### Data lines
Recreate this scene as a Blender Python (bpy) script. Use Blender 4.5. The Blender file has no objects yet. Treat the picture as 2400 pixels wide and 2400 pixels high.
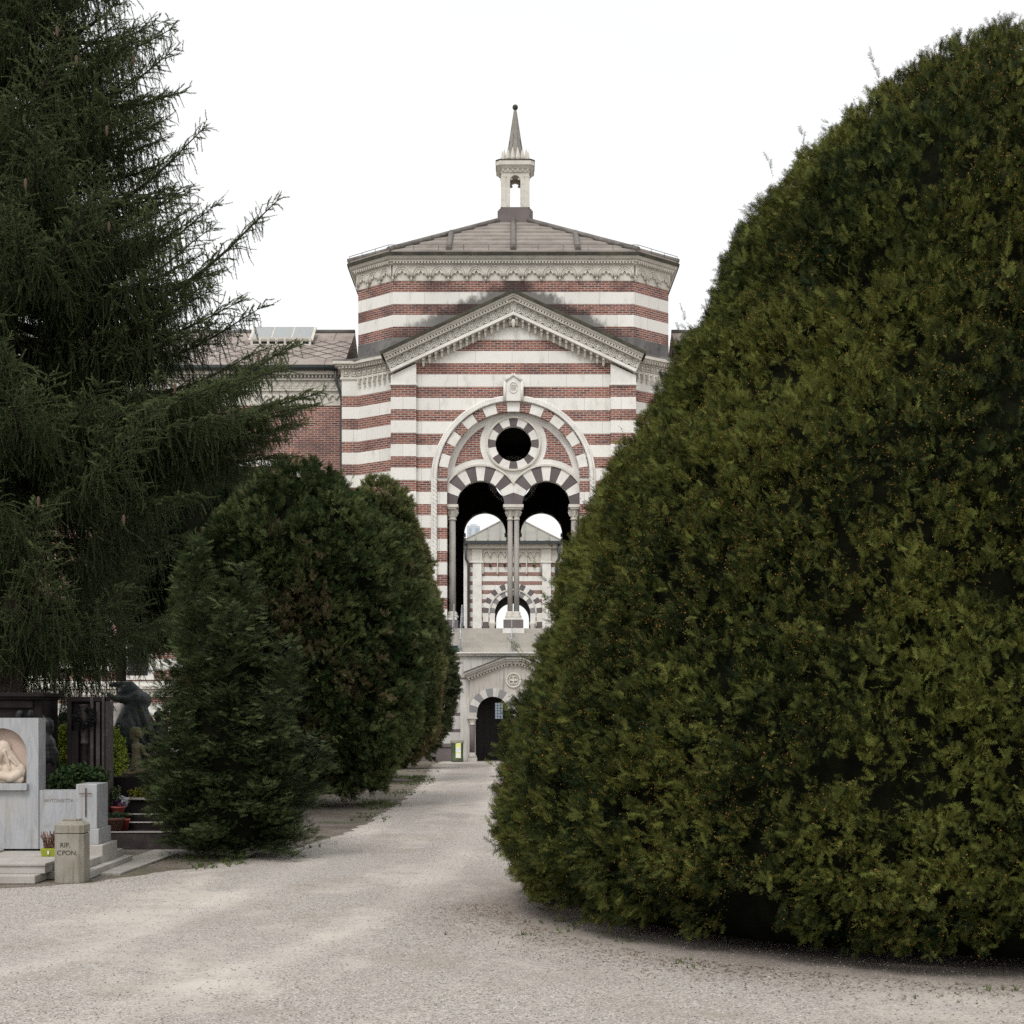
import bpy, bmesh, math, random
import numpy as np
from mathutils import Vector, Matrix
from mathutils.geometry import delaunay_2d_cdt
PI = math.pi
R = math.radians
rng = np.random.default_rng(7)
random.seed(7)
scn = bpy.context.scene
COL = scn.collection
F = 3700.0; HY = 1670.0; CZ = 1.7          # focal length in photo pixels, horizon row, eye height

def wx(px, Y): return (px - 1200.0) * Y / F
def wz(py, Y): return CZ + (HY - py) * Y / F

# ------------------------------------------------------------------ tagging
def tag(o, label=None, cat=None, group=None, kind=None):
    if label: o['label'] = label
    if cat: o['category'] = cat
    if group: o['group'] = group
    if kind: o['kind'] = kind
    return o

def empty(name, loc, label, cat, group=None):
    o = bpy.data.objects.new(name, None)
    o.empty_display_size = .3
    COL.objects.link(o); o.location = loc
    return tag(o, label, cat, group)

def link(name, me, parent=None):
    o = bpy.data.objects.new(name, me)
    COL.objects.link(o)
    if parent is not None:
        o.parent = parent
        # geometry is written in world space: undo the parents' offset
        p = parent; off = Vector((0, 0, 0))
        while p is not None:
            off += Vector(p.location); p = p.parent
        o.location = -off
    return o

# ------------------------------------------------------------------ materials
def nodes(m):
    m.use_nodes = True
    nt = m.node_tree; nt.nodes.clear()
    out = nt.nodes.new('ShaderNodeOutputMaterial')
    b = nt.nodes.new('ShaderNodeBsdfPrincipled')
    nt.links.new(b.outputs[0], out.inputs[0])
    return nt, b, out

class N:
    """small wrapper for building node trees"""
    def __init__(s, nt): s.nt = nt
    def new(s, t, **kw):
        n = s.nt.nodes.new(t)
        for k, v in kw.items(): setattr(n, k, v)
        return n
    def put(s, inp, v):
        if isinstance(v, bpy.types.NodeSocket): s.nt.links.new(v, inp)
        elif isinstance(v, (tuple, list)) and len(v) == 3 and inp.type == 'RGBA': inp.default_value = (*v, 1)
        else: inp.default_value = v
    def math(s, op, a, b=None, c=None):
        n = s.new('ShaderNodeMath', operation=op)
        s.put(n.inputs[0], a)
        if b is not None: s.put(n.inputs[1], b)
        if c is not None: s.put(n.inputs[2], c)
        return n.outputs[0]
    def mix(s, f, a, b, mode='MIX'):
        n = s.new('ShaderNodeMix', data_type='RGBA', blend_type=mode)
        s.put(n.inputs[0], f); s.put(n.inputs[6], a); s.put(n.inputs[7], b)
        return n.outputs[2]
    def noise(s, vec, scale, detail=4, rough=.55, dist=0):
        n = s.new('ShaderNodeTexNoise')
        n.inputs['Scale'].default_value = scale; n.inputs['Detail'].default_value = detail
        n.inputs['Roughness'].default_value = rough; n.inputs['Distortion'].default_value = dist
        if vec is not None: s.nt.links.new(vec, n.inputs['Vector'])
        return n.outputs['Fac']
    def ramp(s, f, p0, p1, v0=0., v1=1.):
        n = s.new('ShaderNodeMapRange'); n.interpolation_type = 'SMOOTHSTEP'
        s.put(n.inputs[0], f); n.inputs[1].default_value = p0; n.inputs[2].default_value = p1
        n.inputs[3].default_value = v0; n.inputs[4].default_value = v1
        return n.outputs[0]
    def scale(s, vec, sc):
        n = s.new('ShaderNodeMapping'); s.put(n.inputs[0], vec); n.inputs['Scale'].default_value = sc
        return n.outputs[0]
    def bump(s, h, strength, dist=.02):
        n = s.new('ShaderNodeBump'); n.inputs['Strength'].default_value = strength
        n.inputs['Distance'].default_value = dist; s.put(n.inputs['Height'], h)
        return n.outputs[0]
    def pos(s): return s.new('ShaderNodeNewGeometry').outputs['Position']
    def uv(s): return s.new('ShaderNodeUVMap').outputs[0]
    def sep(s, v):
        n = s.new('ShaderNodeSeparateXYZ'); s.put(n.inputs[0], v); return n.outputs
    def comb(s, x, y, z=0.):
        n = s.new('ShaderNodeCombineXYZ'); s.put(n.inputs[0], x); s.put(n.inputs[1], y); s.put(n.inputs[2], z)
        return n.outputs[0]

def stone(name, c1, c2, rough=.8, sc=1.0, stain=.35, stain_col=(.12, .11, .10), bump=.25, streak=False, spec=.15):
    m = bpy.data.materials.new(name); nt, b, _ = nodes(m); n = N(nt); p = n.pos()
    a = n.noise(p, 1.3 * sc, 6); f = n.noise(p, 22 * sc, 4)
    c = n.mix(n.ramp(a, .35, .65), c1, c2)
    if streak:
        st = n.noise(n.scale(p, (9 * sc, 9 * sc, .55 * sc)), 1., 5, .6)
    else:
        st = n.noise(p, 2.7 * sc, 7, .65)
    c = n.mix(n.math('MULTIPLY', n.ramp(st, .5, .72), stain), c, stain_col)
    c = n.mix(n.ramp(f, .3, .7, 0, .25), c, tuple(x * .7 for x in c1))
    n.put(b.inputs['Base Color'], c); b.inputs['Roughness'].default_value = rough
    b.inputs['Specular IOR Level'].default_value = spec
    n.put(b.inputs['Normal'], n.bump(n.noise(p, 40 * sc, 5, .65), bump, .01))
    return m

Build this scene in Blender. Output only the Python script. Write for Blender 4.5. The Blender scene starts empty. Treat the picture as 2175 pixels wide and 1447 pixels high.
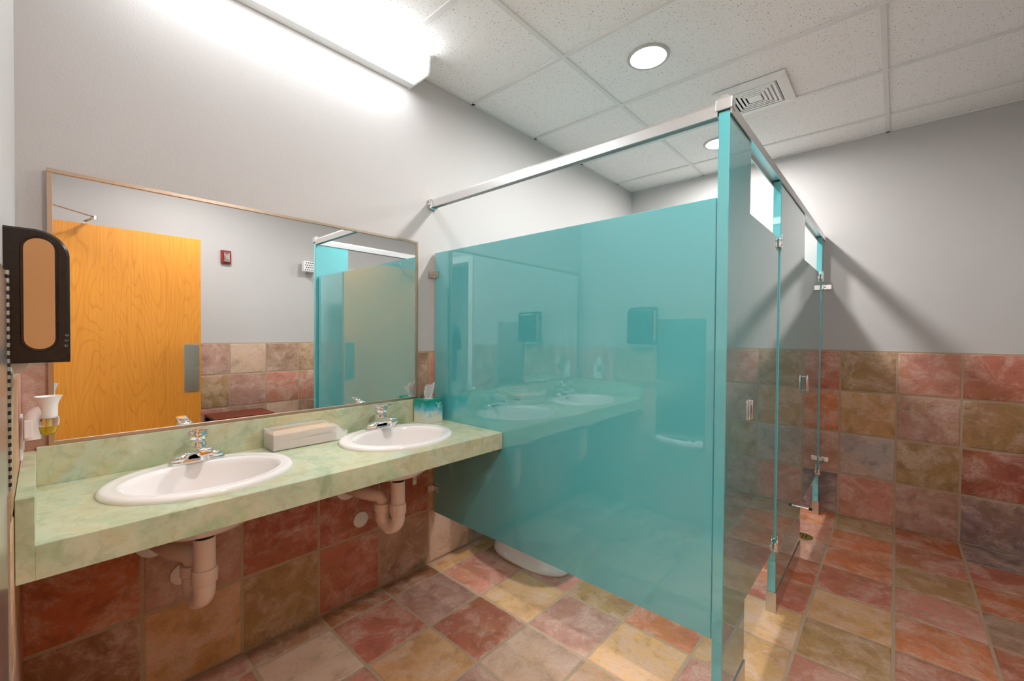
import bpy, bmesh, math, random
from mathutils import Vector, Matrix
random.seed(7)
PI = math.pi
scene = bpy.context.scene
COL = scene.collection

# ------------------------------------------------------------------ camera
def make_camera():
    yaw, pitch, roll = math.radians(42.061), math.radians(0.823), math.radians(0.41)
    f = Vector((math.cos(yaw)*math.cos(pitch), math.sin(yaw)*math.cos(pitch), -math.sin(pitch)))
    r = Vector((math.sin(yaw), -math.cos(yaw), 0)); u = r.cross(f)
    c, s = math.cos(roll), math.sin(roll)
    r2 = c*r + s*u; u2 = -s*r + c*u
    cd = bpy.data.cameras.new('camera'); cam = bpy.data.objects.new('camera', cd); COL.objects.link(cam)
    cd.sensor_fit = 'HORIZONTAL'; cd.sensor_width = 36.0; cd.lens = 902.19/2175*36.0; cd.clip_start = 0.01
    m = Matrix((r2, u2, -f)).transposed().to_4x4(); m.translation = Vector((0, 0, 1.306))
    cam.matrix_world = m; scene.camera = cam
make_camera()

# ------------------------------------------------------------------ world, exposure, lamp strengths
w = bpy.data.worlds.new('world'); scene.world = w; w.use_nodes = True
w.node_tree.nodes['Background'].inputs[0].default_value = (0.95, 0.97, 1.0, 1)
w.node_tree.nodes['Background'].inputs[1].default_value = 0.25
scene.view_settings.view_transform = 'Standard'; scene.view_settings.look = 'None'
scene.view_settings.gamma = 1.0; scene.view_settings.use_curve_mapping = False
scene.view_settings.exposure = 1.0
TUBE_STRENGTH = 5.6          # fluorescent lens
DOWN_STRENGTH = 230.0         # recessed downlights, the added entrance one included
HALL_FILL_STRENGTH = 18.0         # added, unseen corridor light

# ------------------------------------------------------------------ material helpers
def srgb(r, g, b):
    def c(v):
        v /= 255.0
        return v/12.92 if v <= .04045 else ((v+.055)/1.055)**2.4
    return (c(r), c(g), c(b), 1.0)

class NT:
    def __init__(self, name):
        self.m = bpy.data.materials.new(name); self.m.use_nodes = True
        self.t = self.m.node_tree; self.b = self.t.nodes['Principled BSDF']
    def n(self, typ, **kw):
        nd = self.t.nodes.new(typ)
        for k, v in kw.items():
            if k.startswith('i_'):
                key = k[2:]
                key = int(key) if key.isdigit() else key.replace('_', ' ')
                nd.inputs[key].default_value = v
            else: setattr(nd, k, v)
        return nd
    def l(self, a, b): self.t.links.new(a, b)
    def ramp(self, fac, stops, interp='LINEAR'):
        r = self.n('ShaderNodeValToRGB'); r.color_ramp.interpolation = interp
        els = r.color_ramp.elements
        while len(els) < len(stops): els.new(0.5)
        for e, (p, c) in zip(els, stops):
            e.position = p; e.color = c if len(c) == 4 else (c[0], c[1], c[2], 1)
        if fac is not None: self.l(fac, r.inputs[0])
        return r.outputs[0]
    def mix(self, fac, a, b, blend='MIX'):
        x = self.n('ShaderNodeMix', data_type='RGBA', blend_type=blend)
        for sock, v in ((x.inputs['Factor'], fac), (x.inputs[6], a), (x.inputs[7], b)):
            if isinstance(v, (int, float)): sock.default_value = v
            elif isinstance(v, tuple): sock.default_value = v
            else: self.l(v, sock)
        return x.outputs[2]
    def math(self, op, a, b=None, clamp=False):
        x = self.n('ShaderNodeMath', operation=op, use_clamp=clamp)
        for s, v in ((x.inputs[0], a), (x.inputs[1], b)):
            if v is None: continue
            if isinstance(v, (int, float)): s.default_value = v
            else: self.l(v, s)
        return x.outputs[0]
    def noise(self, vec, scale, detail=4, rough=.55, dist=0.0):
        x = self.n('ShaderNodeTexNoise'); x.inputs['Scale'].default_value = scale
        x.inputs['Detail'].default_value = detail; x.inputs['Roughness'].default_value = rough
        x.inputs['Distortion'].default_value = dist
        if vec is not None: self.l(vec, x.inputs['Vector'])
        return x.outputs['Fac']
    def bump(self, h, strength=.3, dist=.01):
        b = self.n('ShaderNodeBump'); b.inputs['Strength'].default_value = strength; b.inputs['Distance'].default_value = dist
        self.l(h, b.inputs['Height']); self.l(b.outputs[0], self.b.inputs['Normal'])
    def objco(self): return self.n('ShaderNodeTexCoord').outputs['Object']
    def setp(self, **kw):
        for k, v in kw.items(): self.b.inputs[k.replace('_', ' ')].default_value = v
        return self

def plain(name, col, rough=.5, metal=0.0, **kw):
    t = NT(name); t.setp(Base_Color=col, Roughness=rough, Metallic=metal)
    for k, v in kw.items(): t.b.inputs[k.replace('_', ' ')].default_value = v
    # a whisper of procedural unevenness in the gloss
    nz = t.noise(t.objco(), 40 if metal < .5 else 4, 3)
    dr = .03 if metal < .5 else .01
    mr = t.n('ShaderNodeMapRange'); mr.inputs[3].default_value = max(rough-dr, 0); mr.inputs[4].default_value = min(rough+dr, 1)
    t.l(nz, mr.inputs[0]); t.l(mr.outputs[0], t.b.inputs['Roughness'])
    return t.m

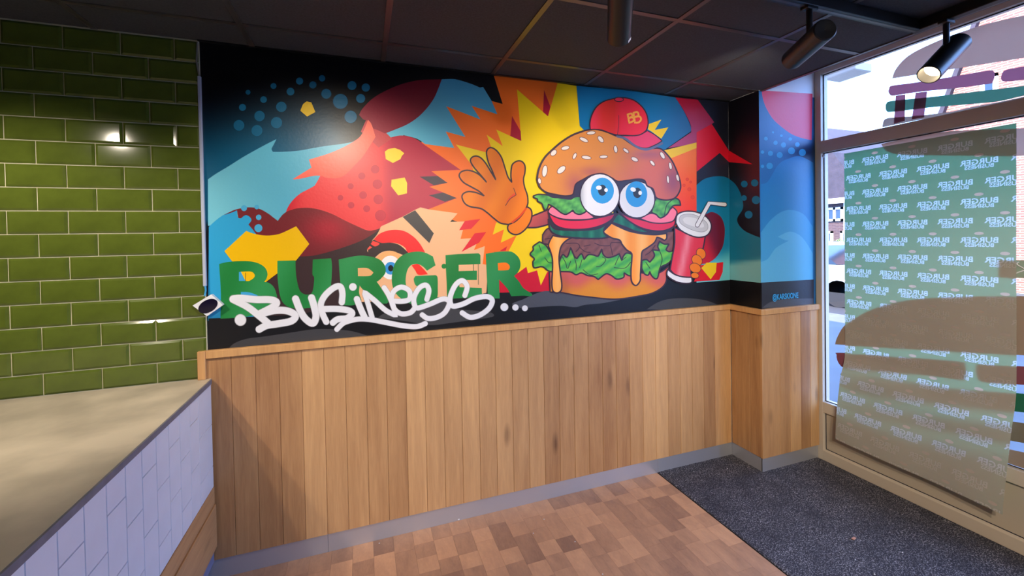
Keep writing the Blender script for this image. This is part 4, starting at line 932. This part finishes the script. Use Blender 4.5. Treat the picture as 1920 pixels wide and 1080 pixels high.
for px, py, wh in ((1692, 1036, 'rightmost, towards the window'), (1604, 1050, 'just below the wood chip'), (1640, 1077, 'at the bottom edge of the photo'), (1301, 884, 'near the wood floor corner'), (1364, 879, 'by the foot of the pillar')): scrap('tiny pale crumb on the charcoal carpet, '+wh, 'crumb', px, py, .004, .004, MT['white'], .007, 'crumb', 'crumbs on the carpet')

# ------------------------------------------------------------------ outside
def brick(name, c1, c2, mortar, sc_=1.0):
    m, nt, b = newmat(name); L = nt.links.new
    tc = N(nt, 'ShaderNodeTexCoord'); mp = N(nt, 'ShaderNodeMapping'); mp.inputs['Rotation'].default_value = (0, 0, 0)
    sx = N(nt, 'ShaderNodeSeparateXYZ'); cx = N(nt, 'ShaderNodeCombineXYZ'); L(tc.outputs['Object'], sx.inputs[0]); L(sx.outputs['Y'], cx.inputs['X']); L(sx.outputs['Z'], cx.inputs['Y'])
    bt = N(nt, 'ShaderNodeTexBrick', i_Scale=sc_); bt.inputs['Color1'].default_value = (*lin(c1), 1); bt.inputs['Color2'].default_value = (*lin(c2), 1); bt.inputs['Mortar'].default_value = (*lin(mortar), 1)
    bt.inputs['Brick Width'].default_value = .22; bt.inputs['Row Height'].default_value = .065; bt.inputs['Mortar Size'].default_value = .01
    L(cx.outputs[0], bt.inputs['Vector']); L(bt.outputs['Color'], b.inputs['Base Color']); b.inputs['Roughness'].default_value = .9; return m
MT['brick1'] = brick('grey_brick', (66, 46, 46), (56, 40, 44), (84, 70, 70)); MT['brick2'] = brick('red_brick', (140, 84, 70), (120, 68, 60), (170, 140, 130))
MT['roof'] = plain('roof_tile', (52, 44, 54), .8, var=.2, vscale=4); MT['pave'] = plain('pavement', (82, 84, 86), .9, var=.1, vscale=2); MT['road'] = plain('asphalt', (40, 40, 44), .9)
MT['carp'] = plain('car_paint', (120, 130, 132), .25, spec=.6); MT['cglass'] = plain('car_glass', (24, 32, 44), .1); MT['tyre'] = plain('tyre', (24, 24, 26), .8)
MT['leaf'] = plain('leaves', (110, 140, 80), .7, var=.3, vscale=3); MT['wpaint'] = plain('white_paint', (232, 232, 230), .5); MT['hglass'] = plain('house_glass', (36, 52, 74), .1)
ZGND = -.15
gnd = boxes('pavement', [((XW+.25, -30, ZGND-.2), (9.4, 60, ZGND)), ((16.5, -30, ZGND-.2), (40, 60, ZGND))], MT['pave']); tag(gnd, kind='structure', label='pavement outside the shop window')
rd = box('road', (9.4, -30, ZGND-.2), (16.5, 60, ZGND-.06), MT['road']); tag(rd, kind='structure', label='street outside the shop window')
def window_part(par, x, y0, y1, z0, z1, bars=1):
    o = par.location; f = .09
    fr_ = boxes('window_frame', [((x-.06-o.x, y0-o.y, z0), (x-o.x, y1-o.y, z0+f)), ((x-.06-o.x, y0-o.y, z1-f), (x-o.x, y1-o.y, z1)), ((x-.06-o.x, y0-o.y, z0), (x-o.x, y0+f-o.y, z1)), ((x-.06-o.x, y1-f-o.y, z0), (x-o.x, y1-o.y, z1))]+[((x-.06-o.x, y0+(y1-y0)*(k+1)/(bars+1)-f/2-o.y, z0), (x-o.x, y0+(y1-y0)*(k+1)/(bars+1)+f/2-o.y, z1)) for k in range(bars)], MT['wpaint'], par)
    box('pane', (x-.03-o.x, y0+.02-o.y, z0+.02), (x-.005-o.x, y1-.02-o.y, z1-.02), MT['hglass'], fr_)
h1 = empty('house', (18, 15, ZGND)); tag(h1, 'grey brick house with dark roof and white windows, left of the green paper', 'house')
H_ = lambda p: (p[0]-18, p[1]-15, p[2])
box('wall', H_((18, 10.9, 0)), H_((26, 21, 3.05)), MT['brick1'], h1)
prism('roof', [(-4.5, 2.95), (-3.2, 4.9), (-1, 6.6), (3, 6.6), (6.4, 2.95)], 0, -.25, 8.2, MT['roof'], h1)
box('gutter', H_((17.7, 10.6, 2.85)), H_((18, 21.3, 3.05)), MT['wpaint'], h1)
window_part(h1, 18, 11.55, 12.2, 2.15, 2.7, 1); window_part(h1, 18, 11.95, 12.2, 1.25, 1.75, 0); window_part(h1, 18, 11.35, 11.65, .2, 1.75, 0)
window_part(h1, 18, 13.2, 14.4, 2.0, 2.7, 1); window_part(h1, 18, 13.2, 14.4, .8, 1.8, 1)
tube('drain_pipe', [H_((17.9, 11.42, 0)), H_((17.9, 11.42, 2.9))], .06, MT['wpaint'], h1, 8)
h2 = empty('house', (16.5, 4, ZGND)); tag(h2, 'sunlit red brick gable house behind the upper window pane', 'house')
prism('wall', [(4.3, 0), (4.3, 2.6), (3.98, 4.4), (3.3, 6.5), (2.4, 9.3), (0, 11), (-6, 11), (-6, 0)], 0, 0, 8, MT['brick2'], h2)
prism('verge', [(4.36, 2.6), (4.1, 4.4), (3.4, 6.55), (2.5, 9.3), (2.4, 9.3), (3.3, 6.5), (3.98, 4.4), (4.28, 2.6)], 0, -.15, 8, MT['roof'], h2)
window_part(h2, 16.5, 6.6, 6.95, 5.35, 6.0, 0); window_part(h2, 16.5, 4.6, 5.6, 5.2, 6.3, 1); window_part(h2, 16.5, 4.4, 5.6, 2.0, 3.6, 1)
# parked car
car = empty('parked_car', (11.4, 8.2, ZGND-.06)); tag(car, 'pale parked car seen through the window beside the pillar', 'car')
prism('body', [(-2.1, .35), (-2.1, .75), (-1.9, .92), (-1.1, 1.0), (1.5, 1.0), (2.0, .92), (2.15, .7), (2.15, .35)], 0, -.85, .85, MT['carp'], car)
prism('cabin', [(-1.2, 1.0), (-.6, 1.45), (.7, 1.47), (1.5, 1.0)], 0, -.72, .72, MT['cglass'], car)
prism('roof', [(-.62, 1.44), (-.5, 1.52), (.62, 1.53), (.75, 1.45)], 0, -.73, .73, MT['carp'], car)
for yy_ in (-1.3, 1.35):
    for xx in (-.75, .75): tube('wheel', [(xx-.1, yy_, .32), (xx+.1, yy_, .32)], .32, MT['tyre'], car, 18)
# shrub
bs = empty('shrub', (17.2, 11.2, ZGND)); tag(bs, 'leafy shrub in front of the grey brick house', 'shrub')
bm = bmesh.new()
for k in range(700):
    d = Vector((random.gauss(0, 1), random.gauss(0, 1), random.gauss(0, 1))).normalized()*random.uniform(.6, 1)
    c = Vector((d.x*.45, d.y*.5, .75+d.z*.7)); u = Vector((random.gauss(0, 1), random.gauss(0, 1), random.gauss(0, 1))).normalized(); w = u.orthogonal().normalized()
    bm.faces.new([bm.verts.new(c+u*.07), bm.verts.new(c+w*.035), bm.verts.new(c-u*.07), bm.verts.new(c-w*.035)])
fo = bm_obj('foliage', bm, MT['leaf'], bs); fo['kind'] = 'stuff'
tube('trunk', [(0, 0, 0), (.02, .03, .5)], .04, MT['roof'], bs, 8)
fx = empty('outside_lamp', (3.3, 2.1, 2.71)); tag(fx, 'small box fixture outside at the top corner of the window', 'fixture')
box('casing', (-.06, -.1, .0), (.12, .12, .06), MT['frame'], fx, .006); box('bracket', (-.05, .05, .06), (.05, .1, .14), MT['frame'], fx)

### Set problem
Of the entries listed above, reproduce only the lines starting at the line containing "Keep writing the" and ending at the line containing "for px, py, wh". Include both, exactly as they stand.

### Response
Keep writing the Blender script for this image. This is part 4, starting at line 932. This part finishes the script. Use Blender 4.5. Treat the picture as 1920 pixels wide and 1080 pixels high.
for px, py, wh in ((1692, 1036, 'rightmost, towards the window'), (1604, 1050, 'just below the wood chip'), (1640, 1077, 'at the bottom edge of the photo'), (1301, 884, 'near the wood floor corner'), (1364, 879, 'by the foot of the pillar')): scrap('tiny pale crumb on the charcoal carpet, '+wh, 'crumb', px, py, .004, .004, MT['white'], .007, 'crumb', 'crumbs on the carpet')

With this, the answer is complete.